There are many, many ways to innovate differently, and you should never stick with the same format forever.
[01:54] In my current job, which is global GM for Future Flow, I really espouse this kind of what I call fail-forward thinking. That is, people need to stretch themselves and to think what is possible versus constantly sandbagging, and thinking it’s definitely for sure.
[02:09] One way is to set very aggressive OKRs or objective key results. Every quarter, everybody has three OKRs, and a good OKR is something that they can only attain 50 to 70 percent likelihood. So, the chance of failure is actually 30 to 50 percent from the get-go.
[02:27] Why do I do that? Because I want to get people to stretch, to think what’s possible.
[02:31] And at the end, we actually celebrate failures and say that was a successful failure. So if we wanted to go into 10 outlets and at the end went to nine, we celebrate that. Did we get to 10? We did not.

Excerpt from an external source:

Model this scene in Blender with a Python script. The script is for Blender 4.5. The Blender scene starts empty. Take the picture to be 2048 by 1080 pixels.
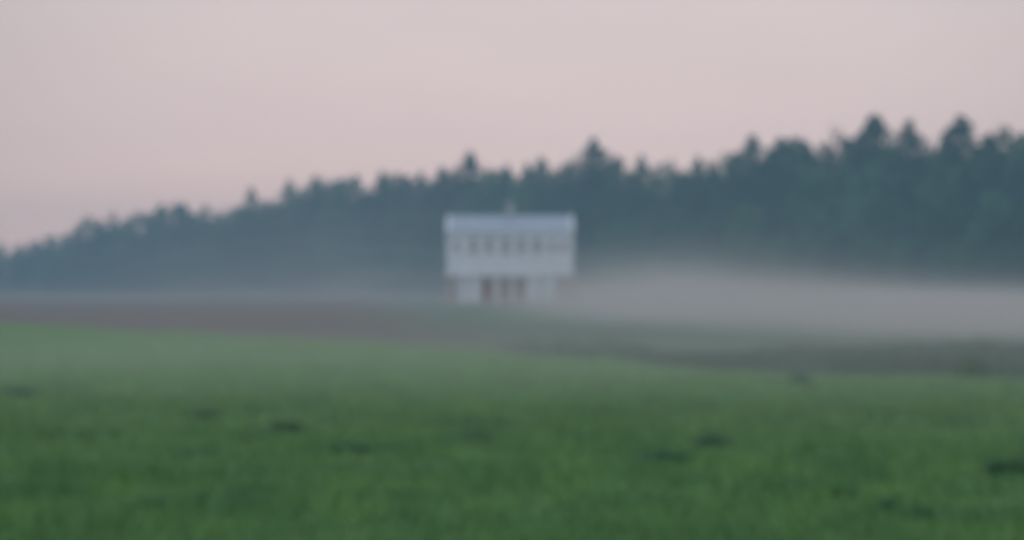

[02:42] But if we set a sandbag of two or three and overachieve it with five, that is not nearly as good as setting a 10 aggressive target and get denied.
People need to stretch themselves and to think what is possible.
[02:53] I really believe in failure as being the mother of success; you gotta be able to embrace failure in order to succeed faster. As business educators, how to espouse more of this, what I call the fail-forward mindset. And there’re many ways.
[03:06] For example, my first school, Rice University, had this pass/fail system. You can take two courses, pass/fail. Everything else is on a grade. So, for example, I took public speaking. Why? Because I’m terrible at it. But because of this pass/fail, I took it.
[03:25] I passed. I probably got a B, but I never knew, because once you’re pass/fail, you never know what your final grade is. I passed.
[03:32] So, as an example of embracing that, Wharton School, where I went for my MBA, had a grade non-disclosure system, so we cannot disclose our grades to prospective employers.
[03:43] That really encouraged us to take all kinds of courses for the betterment of our education.
One way business educators can encourage a fail-forward mindset is to encourage much more experimentation, even in their classes.
[03:48] For example, what I did at Wharton School, I just went down, took all the courses I found interesting, and had a good professor review. Only in the last semester did I figure out what I needed to do to create a major. I wanted to take the best courses, maximize my learning, versus caring about what grade I made. Because what was most important is learning, and I thought the school espoused that.
[04:10] Another way where business educators can encourage a fail-forward mindset is to encourage much more experimentation, even in their classes.
[04:18] Because when we set up something called experimentation, by design, experiments are designed so that we can fail sometimes and succeed at others. Calling it experiment really give people permission to fail.
[04:30] So we actually have much more design experiments that allow people to really present both failures and successes as part of the experimentation. That’s really a way to embrace more of this fail-forward mindset.
[04:44] I think, lastly, it just encourages people to take more entrepreneurial courses. I think that, in the nature of entrepreneurial courses coursework, you will naturally do a lot of experiments, and naturally, if you do it right, you will fail, and hopefully, you’ll succeed.
[04:58] By taking some of those entrepreneurial courses, you encourage your students to be much more fail-forward.